SINGAPORE: Can’t Take a Joke?

STEPHANIE GARCIA WRITES- Cartoons are typically humorous, but Leslie Chew is hardly laughing since being charged with sedition for his “racially insensitive” comic strip.

The 37 year old may face up to $5,000 in fines and three years jail time if he is found guilty of violating Section 298 of the Penal Code, stating “any words, gesture, or action intended to hurt the religious or racial feelings of a person is a criminal act.” Chew’s infamous “Demon-cratic Singapore” cartoon sparked controversy on March 27, depicting an alleged scene of government interaction with Malays. Although the strip included a disclaimer, insisting on its fictional nature, lawyers have weighed in and predicted that such measures will not redeem Chew in this case.
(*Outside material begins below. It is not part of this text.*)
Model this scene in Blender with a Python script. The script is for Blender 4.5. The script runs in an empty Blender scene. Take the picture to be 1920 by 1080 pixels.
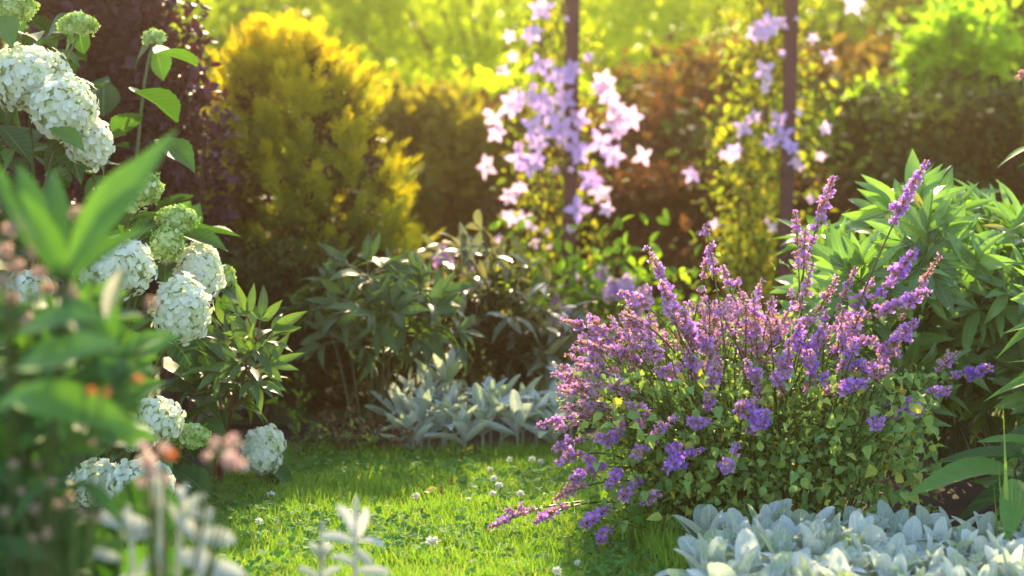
import bpy, math
import numpy as np
from mathutils import Vector

# ------------------------------------------------------------------ camera, sky, sun, exposure
sc = bpy.context.scene
COL = sc.collection
PITCH = math.radians(4.64); CAMZ = 0.85; FPX = 70.0 / 36.0 * 1920
cam_d = bpy.data.cameras.new("camera"); cam = bpy.data.objects.new("camera", cam_d); COL.objects.link(cam)
cam.location = (0, 0, CAMZ); cam.rotation_euler = (math.pi / 2 - PITCH, 0, 0)
cam_d.lens = 70; cam_d.sensor_width = 36; cam_d.clip_start = 0.05; cam_d.clip_end = 500
cam_d.dof.use_dof = True; cam_d.dof.focus_distance = 4.15; cam_d.dof.aperture_fstop = 2.7
sc.camera = cam
SUN_EL, SUN_AZ = math.radians(31), math.radians(1)      # azimuth: 0 = straight ahead of the camera, + = to the right
world = bpy.data.worlds.new("World"); sc.world = world; world.use_nodes = True
wn = world.node_tree; wn.nodes.clear()
wo = wn.nodes.new("ShaderNodeOutputWorld"); wb = wn.nodes.new("ShaderNodeBackground")
sky = wn.nodes.new("ShaderNodeTexSky"); sky.sky_type = 'NISHITA'; sky.sun_disc = False
sky.sun_elevation = SUN_EL; sky.sun_rotation = SUN_AZ
wb.inputs[1].default_value = 0.15
wn.links.new(sky.outputs[0], wb.inputs[0]); wn.links.new(wb.outputs[0], wo.inputs[0])
sl = bpy.data.lights.new("sun", 'SUN'); sl.energy = 5.0; sl.angle = math.radians(0.6); sl.color = (1.0, 0.77, 0.47)
so = bpy.data.objects.new("sun", sl); COL.objects.link(so)
sdir = Vector((math.cos(SUN_EL) * math.sin(SUN_AZ), math.cos(SUN_EL) * math.cos(SUN_AZ), math.sin(SUN_EL)))
so.rotation_euler = sdir.to_track_quat('Z', 'Y').to_euler(); so.location = (0, 10, 10)
sc.view_settings.view_transform = 'Standard'; sc.view_settings.look = 'None'
sc.view_settings.exposure = 1.7; sc.view_settings.gamma = 1
sc.render.engine = 'CYCLES'
cy = sc.cycles
cy.max_bounces = 7; cy.diffuse_bounces = 3; cy.glossy_bounces = 2; cy.transmission_bounces = 4; cy.volume_bounces = 0
cy.use_denoising = True; cy.caustics_reflective = False; cy.caustics_refractive = False
cy.sample_clamp_indirect = 6
HAZE_DENSITY, HAZE_G = 0.0058, 0.9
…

Race has been a particularly sensitive subject for Singapore recently. The city-state got off to a rocky start following independence in 1965 as violent racial tensions between Malays and Chinese threatened early development. In an effort to ensure that similar problems do not resurface, the government does its best to safeguard its population by taking racially loaded actions like Chew’s seriously.

In defense of the action being taken against Chew, the Attorney General’s Chambers (ACG) released a statement insisting that its swift punitive measures are limited to racial and religious matters that “have the potential to create fault lines within the society.”

While it is understandable that racial remarks are responded to with sensitivity given the nation’s history during development, Western journalists may wish to remind the ACG that all this fuss is over a cartoon. Relax, and learn to take a joke.